Pas un mot non plus lorsque Iggy réduit sa "main tendue" au Québec à une invitation à se joindre à lui ou à la construction virtuelle d'un TGV Québec-Windsor. Le silence est total lorsqu'il qualifie le rapatriement unilatéral de 1982 de moment-clé dans "la plus extraordinaire phase de réinvention" de l'identité canadienne! Ce n'est pas de sa faute, qu'ils se disent. Ayant vécu à l'étranger près de 30 ans, le pauvre homme a peut-être tout simplement raté la nuit des longs couteaux… Et zéro critique lorsque leur chef promet un "pays du savoir" en mettant les deux pieds en éducation, une juridiction provinciale.

Ces jours-ci, au PLC, l'amour rend non seulement aveugle, il rend aussi sourd et muet.

Mais les libéraux canadiens n'aiment pas trop qu'on leur dise que leur chef appuie les très polluants sables bitumineux albertains et que sa position sur l'environnement est faiblarde. Ou que sur une économie en pleine crise, ses idées sont encore en gestation. Ils n'aiment pas non plus qu'on leur rappelle que leur nouveau chef, lorsqu'il enseignait à Harvard, avait appuyé l'invasion américaine de l'Irak en 2003. Comme Stephen Harper. Et contrairement à Obama. Les libéraux n'aiment pas qu'on avance l'hypothèse, pourtant parfaitement logique, que si M. Ignatieff avait été premier ministre en 2003, le Canada serait sûrement allé en Irak.

Je ne soulève pas cette question par coquetterie. Tout le monde a le droit de changer d'idée. Car Iggy a changé son fusil d'épaule quelques années plus tard. Si je le fais, c'est parce que cet appui à l'invasion de l'Irak constituait en fait une erreur de jugement majeure dont les conséquences, s'il avait été PM du Canada, auraient été extrêmement lourdes. En termes de vies et de coûts.

UNE GRAVE ERREUR DE JUGEMENT

Ce rappel est important pour une autre raison. Cherchant à faire oublier le fait qu'il a vécu la majeure partie de sa vie adulte à l'extérieur du pays, Iggy tente dans son dernier livre de se définir comme un "patriote" canadien. Et donc que lui, contrairement à Harper, comprendrait le Canada et ses valeurs au point d'être capable d'en "imaginer" le destin. La tentative d'établir une filiation avec Pierre Trudeau ou Lester Pearson est ici à peine voilée…

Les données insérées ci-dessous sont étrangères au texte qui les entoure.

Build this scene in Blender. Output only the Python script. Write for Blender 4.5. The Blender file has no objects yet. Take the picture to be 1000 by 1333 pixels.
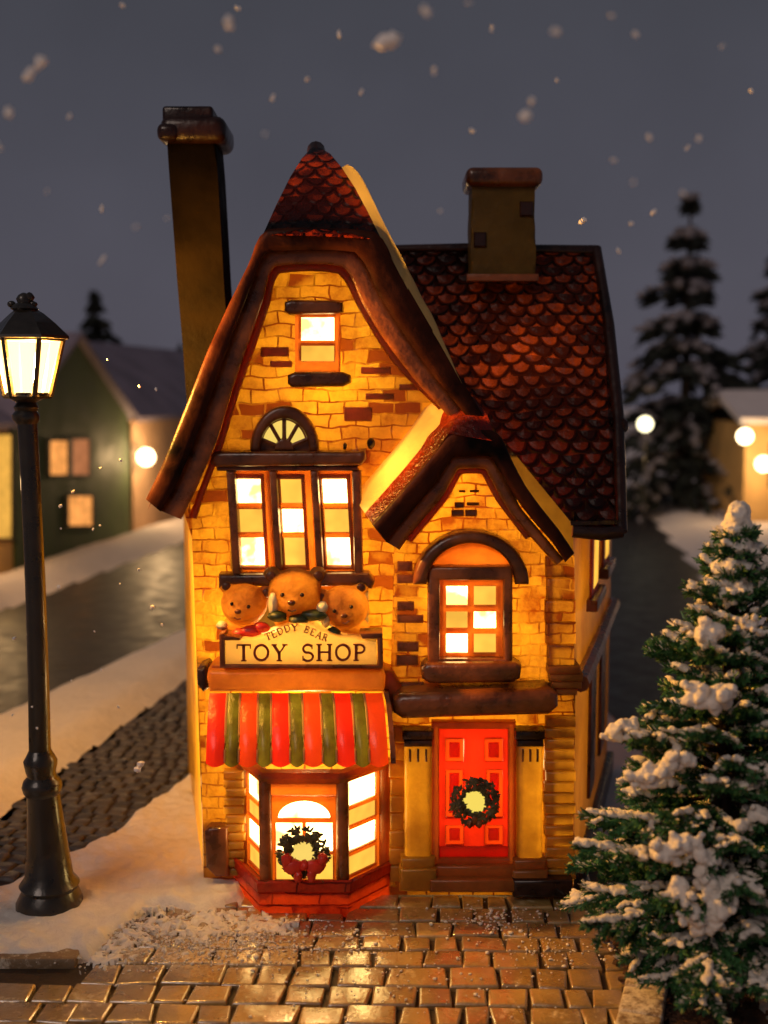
import bpy, bmesh, math, random
from mathutils import Vector, Matrix, noise
from mathutils.geometry import tessellate_polygon
R = math.radians
random.seed(7)
S = bpy.context.scene
COL = S.collection

# ------------------------------------------------------------------ camera geometry
F = 1500.0
PIT = R(6)
CAM = Vector((0, -15, 6.74))
CP, SP = math.cos(PIT), math.sin(PIT)

def ray(x, y):
    a = (x - 500) / F
    b = (666.5 - y) / F
    return Vector((a, CP + b * SP, -SP + b * CP))

def W(x, y, Y):                      # photo position -> world point on the plane at depth Y
    d = ray(x, y)
    return CAM + d * ((Y - CAM.y) / d.y)

def G(x, y, z=0.0):                  # photo position -> point on the ground
    d = ray(x, y)
    return CAM + d * ((z - CAM.z) / d.z)

def hit(x, y, p0, n):
    d = ray(x, y)
    return CAM + d * ((p0 - CAM).dot(n) / d.dot(n))

# ------------------------------------------------------------------ object helpers
def tag(o, label=None, cat=None, group=None, kind=None):
    if label: o['label'] = label
    if cat: o['category'] = cat
    if group: o['group'] = group
    if kind: o['kind'] = kind
    return o

def empty(name, loc):
    o = bpy.data.objects.new(name, None)
    COL.objects.link(o)
    o.location = loc
    o['wl'] = tuple(loc)
    return o

def obj(name, bm, mats, parent=None, smooth=True, angle=38, loc=None):
    """one mesh object; bm is in world coordinates and is moved into the parent's frame"""
    base = Vector(loc) if loc is not None else Vector((0, 0, 0))
    if parent is not None:
        base = Vector(parent['wl'])
    bmesh.ops.translate(bm, verts=bm.verts, vec=-base)
    me = bpy.data.meshes.new(name)
    bm.to_mesh(me)
    bm.free()
    if not isinstance(mats, (list, tuple)):
        mats = [mats]
    for m in mats:
        me.materials.append(m)
    if smooth:
        me.polygons.foreach_set('use_smooth', [True] * len(me.polygons))
        me.set_sharp_from_angle(angle=R(angle))
    o = bpy.data.objects.new(name, me)
    COL.objects.link(o)
    if parent is not None:
        o.parent = parent
        o['wl'] = tuple(base)
    else:
        o.location = base
        o['wl'] = tuple(base)
    return o

def BM(): return bmesh.new()

def plate3(bm, loops, vec, back=True, bevel=0.0, seg=2, mi=0, face_dir=None):
    """flat outline (with holes) in 3D, swept along vec; open at the back when back=False"""
    vs = []
    fs = []
    lv = []
    for lp in loops:
        a = [bm.verts.new(p) for p in lp]
        lv.append(a)
        vs += a
    if len(loops) == 1:
        fs.append(bm.faces.new(lv[0]))
    else:
        for t in tessellate_polygon([[Vector(p) for p in lp] for lp in loops]):
            try:
                fs.append(bm.faces.new([vs[i] for i in t]))
            except ValueError:
                pass
    vec = Vector(vec)
    d = face_dir if face_dir is not None else -vec
    for f in fs:
        f.normal_update()
        if f.normal.dot(d) < 0:
            f.normal_flip()
        f.material_index = mi
    if vec.length > 1e-6:
        rim = []
        bl = []
        for a in lv:
            b = [bm.verts.new(v.co + vec) for v in a]
            bl.append(b)
            n = len(a)
            for i in range(n):
                j = (i + 1) % n
                e = bm.edges.get((a[i], a[j]))
                f0 = e.link_faces[0] if e and e.link_faces else None
                q = [a[i], a[j], b[j], b[i]]
                if f0:
                    # consistent winding
                    for l in f0.loops:
                        if l.edge == e:
                            if l.vert == a[i]:
                                q = [a[j], a[i], b[i], b[j]]
                            break
                f = bm.faces.new(q)
                f.material_index = mi
                rim.append(bm.edges.get((a[i], a[j])))
        if back:
            if len(loops) == 1:
                f = bm.faces.new(list(reversed(bl[0])))
                f.normal_update()
                if f.normal.dot(d) > 0: f.normal_flip()
                f.material_index = mi
            else:
                flat = [v for b in bl for v in b]
                for t in tessellate_polygon([[v.co.copy() for v in b] for b in bl]):
                    try:
                        f = bm.faces.new([flat[i] for i in t])
                        f.normal_update()
                        if f.normal.dot(d) > 0: f.normal_flip()
                        f.material_index = mi
                    except ValueError:
                        pass
        if bevel > 0:
            bmesh.ops.bevel(bm, geom=[e for e in rim if e and e.is_valid], offset=bevel, segments=seg,
                            affect='EDGES', profile=0.5, clamp_overlap=True)

def plate(bm, loops, Y, thick=0.0, back=True, bevel=0.0, seg=2, mi=0):
    plate3(bm, [[W(x, y, Y) for x, y in lp] for lp in loops], (0, thick, 0), back, bevel, seg, mi,
           face_dir=Vector((0, -1, 0)))

def rect(x0, y0, x1, y1): return [(x0, y0), (x1, y0), (x1, y1), (x0, y1)]

def box(bm, c, s, rot=None, bevel=0.0, seg=2, mi=0):
    r = bmesh.ops.create_cube(bm, size=1.0)
    M = Matrix.Translation(Vector(c)) @ (rot.to_4x4() if rot else Matrix.Identity(4)) @ Matrix.Diagonal((s[0], s[1], s[2], 1))
    bmesh.ops.transform(bm, matrix=M, verts=r['verts'])
    fs = set(f for v in r['verts'] for f in v.link_faces)
    for f in fs: f.material_index = mi
    if bevel > 0:
        es = list(set(e for v in r['verts'] for e in v.link_edges))
        bmesh.ops.bevel(bm, geom=es, offset=bevel, segments=seg, affect='EDGES', profile=0.5, clamp_overlap=True)

def tube(bm, pts, rad, seg=10, cap=True, mi=0):
    pts = [Vector(p) for p in pts]
    if not isinstance(rad, (list, tuple)): rad = [rad] * len(pts)
    rings = []
    for i, p in enumerate(pts):
        t = (pts[min(i + 1, len(pts) - 1)] - pts[max(i - 1, 0)]).normalized()
        up = Vector((0, 0, 1)) if abs(t.z) < 0.9 else Vector((0, 1, 0))
        a = t.cross(up).normalized()
        b = t.cross(a).normalized()
        rings.append([bm.verts.new(p + (a * math.cos(k * 2 * math.pi / seg) + b * math.sin(k * 2 * math.pi / seg)) * rad[i]) for k in range(seg)])
    for i in range(len(rings) - 1):
        for k in range(seg):
            f = bm.faces.new([rings[i][k], rings[i][(k + 1) % seg], rings[i + 1][(k + 1) % seg], rings[i + 1][k]])
            f.material_index = mi
    if cap:
        f = bm.faces.new(rings[0][::-1]); f.material_index = mi
        f = bm.faces.new(rings[-1]); f.material_index = mi

def lathe(bm, prof, axis, seg=28, mi=0, phase=0.0):
    """prof: list of (radius, z, x centre) ; axis: (x, y)"""
    rings = []
    for r, z, cx in prof:
        rings.append([bm.verts.new((cx + r * math.cos(phase + k * 2 * math.pi / seg), axis[1] + r * math.sin(phase + k * 2 * math.pi / seg), z)) for k in range(seg)])
    for i in range(len(rings) - 1):
        for k in range(seg):
            f = bm.faces.new([rings[i][k], rings[i][(k + 1) % seg], rings[i + 1][(k + 1) % seg], rings[i + 1][k]])
            f.material_index = mi
    for rr in (rings[0][::-1], rings[-1]):
        f = bm.faces.new(rr); f.material_index = mi
    bmesh.ops.recalc_face_normals(bm, faces=bm.faces)

_ICO = {}
def _ico(sub):
    if sub not in _ICO:
        t = bmesh.new(); bmesh.ops.create_icosphere(t, subdivisions=sub, radius=1.0)
        t.verts.index_update()
        _ICO[sub] = ([v.co.copy() for v in t.verts], [[v.index for v in f.verts] for f in t.faces]); t.free()
    return _ICO[sub]
def blob(bm, c, r, sub=2, jit=0.0, mi=0, rot=None):
    if not isinstance(r, (tuple, list, Vector)): r = (r, r, r)
    c = Vector(c)
    off = Vector((random.uniform(-50, 50), random.uniform(-50, 50), random.uniform(-50, 50)))
    V, FS = _ico(sub)
    nv = []
    for v in V:
        k = 1.0
        if jit: k += jit * noise.noise(v * 1.7 + off)
        q = Vector((v.x * r[0] * k, v.y * r[1] * k, v.z * r[2] * k))
        if rot: q = rot @ q
        nv.append(bm.verts.new(q + c))
    for f in FS:
        bm.faces.new([nv[i] for i in f]).material_index = mi

def remeshed(bm, voxel, disp=0.0, dscale=6.0):
    """voxel-merge overlapping blobs into one continuous skin"""
    me = bpy.data.meshes.new('tmp'); bm.to_mesh(me); bm.free()
    o = bpy.data.objects.new('tmp', me); COL.objects.link(o)
    m = o.modifiers.new('r', 'REMESH'); m.mode = 'VOXEL'; m.voxel_size = voxel
    dg = bpy.context.evaluated_depsgraph_get()
    ev = o.evaluated_get(dg)
    out = bmesh.new(); out.from_mesh(ev.to_mesh())
    ev.to_mesh_clear()
    bpy.data.objects.remove(o); bpy.data.meshes.remove(me)
    out.normal_update()
    if disp:
        for v in out.verts:
            v.co += v.normal * (noise.noise(v.co * dscale) + 0.6 * noise.noise(v.co * dscale * 2.7)) * disp
    return out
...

Le problème est que ce petit détail de son appui à l'invasion de l'Irak à un moment où la majorité des Canadiens, incluant leur premier ministre, s'y opposaient, vient entacher sérieusement le C.V. du "patriote" Ignatieff. Sous prétexte que son cour saignait pour les Kurdes massacrés par Saddam Hussein, son appui laisse croire qu'il aurait aussi cédé à l'atmosphère propagandiste post-11 septembre créée par l'administration Bush. Pour un "penseur", son "analyse" de 2003 trahissait une indépendance de pensée plutôt relative face à la vision du monde bushienne. Difficile d'imaginer un Pierre Trudeau avoir une telle réaction. Même Jean Chrétien a dit non à George W. Bush.

Dans un essai datant de son époque Harvard, le "patriote" canadien Ignatieff disait s'opposer à la torture tout en appuyant l'usage de certaines formes d'interrogatoires dits "coercitifs" contre des terroristes présumés. Mais cet appui, il l'exprima ainsi: "it speaks to what we – Americans – might do in prosecuting the war".

Le patriote canadien se faisant alors patriote américain…

(*) Traduction française: Terre de nos aïeux. Quatre générations à la recherche du Canada (Boréal).